Synagogue inquest: Court orders status quo as contractors sue Coroner, others

Lagos—A Federal High Court sitting in Lagos, has ordered parties to maintain status quo, in the two separate suits by two engineers, Oladele Ogundeji and Akinbela Fatiregun, seeking to quash the coroner’s verdict on Synagogue Church Of All Nations building collapse, which recommended their prosecution over the collapse church building.
The two structural engineers, supervised the collapsed six-storey church building.
Respondents in the suits are the Lagos State Commissioner of Police, the Council for the Regulation of Engineering in Nigeria, the Attorney General of Lagos State and the coroner, Mr. Oyetade Komolafe.
The  Lagos coroner, Mr. Komolafe, which conducted an inquest into the deaths of the 116 persons, who perished in the accident, had on July 8, 2015 indicted Ogundeji and Fatiregun of criminal negligence and recommended their prosecution by Lagos State.
Lagos State Governor, Mr. Akinwunmi Ambode, had last week, expressed the readiness of the state to implement the coroner’s verdict, including filing criminal charges against the church and the two engineers.
Ogundeji and Fatiregun, through their lawyer, yesterday, before Justice Mohammed Idris, prayed the court to restrain the police from inviting or arresting them for questioning.

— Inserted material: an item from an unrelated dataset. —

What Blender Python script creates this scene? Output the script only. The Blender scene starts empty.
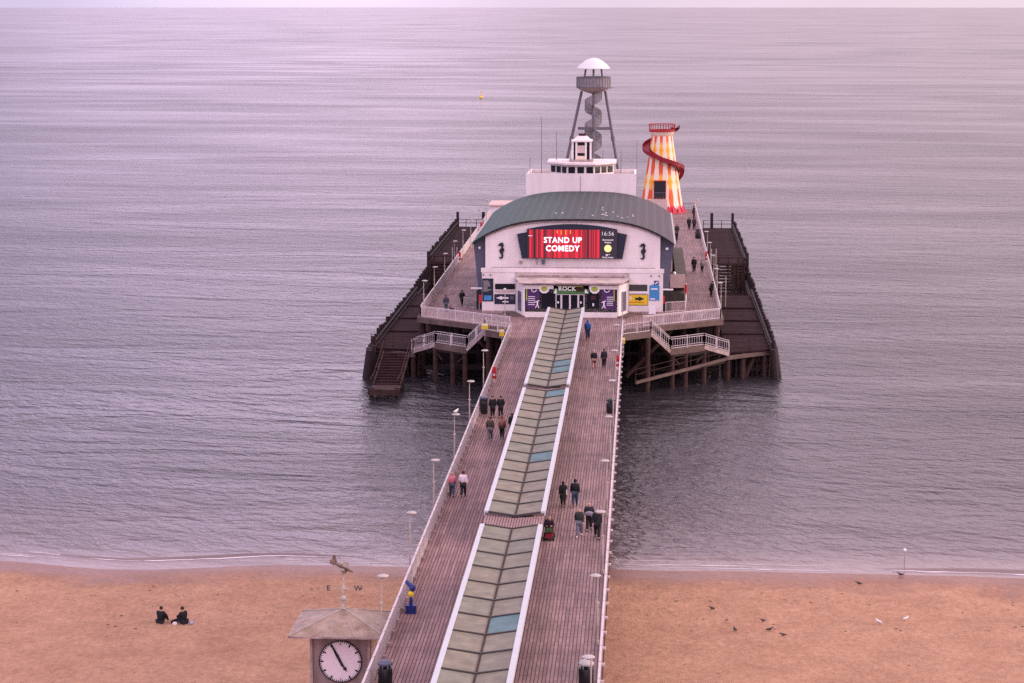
import bpy, bmesh, math, random
from mathutils import Vector, Matrix, noise
random.seed(7)
C = bpy.context.scene.collection
PI = math.pi
R = math.radians
scene = bpy.context.scene
H = 40.5      # camera height above the water
DK = 6.5      # pier deck height above the water

# sizes were read off the photograph: a view direction met with the upright plane at distance Y
_F = 2350.0; _yw = math.atan(131 / _F); _pt = math.atan(344.5 / _F)
_fw = Vector((-math.sin(_yw) * math.cos(_pt), math.cos(_yw) * math.cos(_pt), -math.sin(_pt))); _rt = Vector((math.cos(_yw), math.sin(_yw), 0)); _up = _rt.cross(_fw)
def XZ(px, py, Y):
    r = _fw + _rt * ((px - 512) / _F) - _up * ((py - 341.5) / _F); t = Y / r.y
    return r.x * t, H + r.z * t
# ------------------------------------------------------------------ materials
def new_mat(name):
    m = bpy.data.materials.new(name); m.use_nodes = True
    return m, m.node_tree.nodes, m.node_tree.links, m.node_tree.nodes['Principled BSDF']

def mat(name, col, rough=0.7, var=0.18, scale=1.2, col2=None, bump=0.0, metal=0.0, streak=False, spec=0.4):
    """surface with mottled colour variation, optional vertical streaking and bump"""
    m, N, L, B = new_mat(name)
    B.inputs['Roughness'].default_value = rough
    B.inputs['Metallic'].default_value = metal
    B.inputs['Specular IOR Level'].default_value = spec
    geo = N.new('ShaderNodeNewGeometry')
    src = geo.outputs['Position']
    mp = N.new('ShaderNodeMapping'); mp.inputs['Scale'].default_value = (1, 1, 0.18) if streak else (1, 1, 1)
    L.new(src, mp.inputs['Vector'])
    nz = N.new('ShaderNodeTexNoise'); nz.inputs['Scale'].default_value = scale
    nz.inputs['Detail'].default_value = 6; nz.inputs['Roughness'].default_value = 0.65
    L.new(mp.outputs[0], nz.inputs['Vector'])
    r = N.new('ShaderNodeValToRGB')
    r.color_ramp.elements[0].position = 0.3; r.color_ramp.elements[1].position = 0.7
    a = col2 or [c * (1 - var) for c in col]
    b = [min(1, c * (1 + var * 0.5)) for c in col]
    r.color_ramp.elements[0].color = (*a[:3], 1); r.color_ramp.elements[1].color = (*b[:3], 1)
    L.new(nz.outputs['Fac'], r.inputs['Fac']); L.new(r.outputs['Color'], B.inputs['Base Color'])
    if bump:
        n2 = N.new('ShaderNodeTexNoise'); n2.inputs['Scale'].default_value = scale * 8
        L.new(src, n2.inputs['Vector'])
        bp = N.new('ShaderNodeBump'); bp.inputs['Strength'].default_value = bump; bp.inputs['Distance'].default_value = 0.05
        L.new(n2.outputs['Fac'], bp.inputs['Height']); L.new(bp.outputs['Normal'], B.inputs['Normal'])
    return m

def emis(name, col, s):
    m, N, L, B = new_mat(name)
    B.inputs['Base Color'].default_value = (*[c * 0.3 for c in col], 1)
    B.inputs['Emission Color'].default_value = (*col, 1); B.inputs['Emission Strength'].default_value = s
    return m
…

 TB Joshua-Synagogue Church
TB Joshua-Synagogue Church
The plaintiffs are seeking the protection of the court, arguing that the police has been after them, claiming that their constitutional rights to dignity and personal liberty, enshrined in sections 34 and 35 of the constitution, were at stake as they could no longer move about freely.
The plaintiffs added that the police had visited Ogundeji’s home, saying that when they did not see him, they detained his brother-in-law.
As for Fatiregun, the police was said to have gone to his office in Ikeja on July 16 to arrest him but he was not around. He was, however, said to have voluntarily gone to the Police Station, following which he was arrested and detained and asked to make written statement regarding the role that his company, Hardrock Engineering Construction Limited, played in the collapsed SCOAN building.
According to them, the move to arrest them on July 16 followed the fundamental rights enforcement action they filed against the respondents on July 15, challenging the coroner’s verdict.
They argued that arresting them in the face of the pending suits would occasion injustice, adding that they had raised serious issues awaiting determination by the court.
Following the argument, the judge ordered all the parties to maintain status quo, pending the determination of the applicants’ motions on notice.
He adjourned till August 3, 2015 for hearing.
In the said motion on notice, the engineers are praying the court to declare that “the findings and recommendations of the 4th respondent as contained in the 4th respondent’s verdict dated July 8, 2015 as they relate to the applicants’ indictment for prosecution for criminal negligence and recommendation for prosecution for criminal negligence by the 1st to 3rd respondents are invalid, null and void and of no effect, whatsoever.”
They are also urging the court to declare that the Lagos Commissioner of Police lack the power to act on the coroner’s verdict to investigate or prosecute them.
They  are further praying the court to perpetual injunction restraining the Lagos State Attorney General or any officer under his authority from initiating or commencing criminal proceedings against the applicants on the basis of the findings and recommendations of the coroner.